Jonah and Beyond

There are so many nuggets in the book of Jonah, but a couple of things stood out to me the most…one of which took my brain on a crazy rabbit trail.

The first thing that grabs my attention is the fact that Jonah thought he could outrun God.  Adam and Eve were hiding from Him in the garden – clearly there is no outrunning God or hiding from Him, yet we all do it.  I guess we think it’s easier to hide in our shame or selfishness…if we are lucky, we come to our senses and realize God is always the first place we should run – even in our darkest hour.  Jonah was running away from God because he didn’t want to be obedient.  I’m not certain that I have ever run from God because I didn’t want to be obedient to what I knew was a direct command.  I have, however, spent many years running from God because I was ashamed of myself and felt void of all hope.  Honestly, I wasn’t even aware at the time that my loving  God could make it all better.  I certainly know that now, and as hard and lonely as my years away from Him were, they made my love for Him so much sweeter and deeper and intimate.  Thank God He didn’t give up on me.  Jonah reminds us that God’s love is for all of us – even the worst sinners – all we have to do is turn our hearts to Him and repent.    God will receive us over and over and over…He is that merciful and loving.  Hallelujah!

The second point that stands out to me (and thus begins the rabbit trail in my head) is the fact that Jonah was angry because he didn’t want God to forgive the wretched people of Nineveh.  Have you ever found yourself in this place – the place of not wanting God to forgive someone?  I’ve certainly found myself in the place of wanting God to defend me by unleashing on those that have hurt me…even those that I knew were His children.  I don’t know why Jonah didn’t want the people of Nineveh to be saved.  There are scholars that say Jonah truly believed that only the Jews were God’s people, and that the Gentiles shouldn’t carry the same weight.  I think sometimes our selfishness and our hurts get in our way, and we want to feel like we are the only ones that God sees, and that He sees us as the most special.  If He (or others) sees those that hurt us as special, then it must mean we deserve the horrible things that were done to us.  Of course this isn’t the truth, but it is how we receive it.  It’s like looking in a tarnished mirror that is being held up for us by Satan himself.

When I was younger (high school age), I was very much a goody-goody girl.  I have no idea why I was that way – the only thing I can chalk it up to is that God had His hand on me and was guiding me down the right path.  I had friends that started experimenting with things – sex, alcohol, drugs – I remember driving them home when they had too much to drink.  I was so angry by their actions.  I didn’t wish harm on them or God’s wrath, but I was disappointed that they chose to partake in these activities.  This is what I mean by the rabbit trail…not sure why the story of Jonah brings this memory to my mind.  I guess I was angry that people I loved couldn’t see what was right in front of them – even though I don’t think I even understood it myself.  Maybe Jonah was angry too – because the people of Nineveh had a choice, and they didn’t choose God until His wrath was forewarned.  Maybe Jonah was angry because he had chosen to serve the Lord of his own accord, so how could those that chose otherwise get the same place in God’s heart?  I had a friend once that was so angry with God because several of her single friends were getting married, and they had JUST started following Christ, whereas she had been a good and faithful Christian for a long time.  That modern day story very much reminds me of the story of Jonah.

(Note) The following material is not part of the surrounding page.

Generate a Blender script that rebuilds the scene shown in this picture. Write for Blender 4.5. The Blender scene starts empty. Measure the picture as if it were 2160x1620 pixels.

We all walk through this earth experiencing pain, often times from people we love the most.  It’s so easy to get clouded with our own hurts and insecurities that we forget the most important thing of all – God’s love is for all of us.  We don’t deserve it more or less than anyone else – no matter how blameless or sinless we think we are.  It’s not our performance or righteous choices that earns us God’s love.  It’s only by God’s grace that we are loved.

May all of God’s people (present and future) fall head over heels in love with our Lord and Savior and taste the sweetness of His divine love – so much so that we want to laugh, love, share it and proclaim it with the world!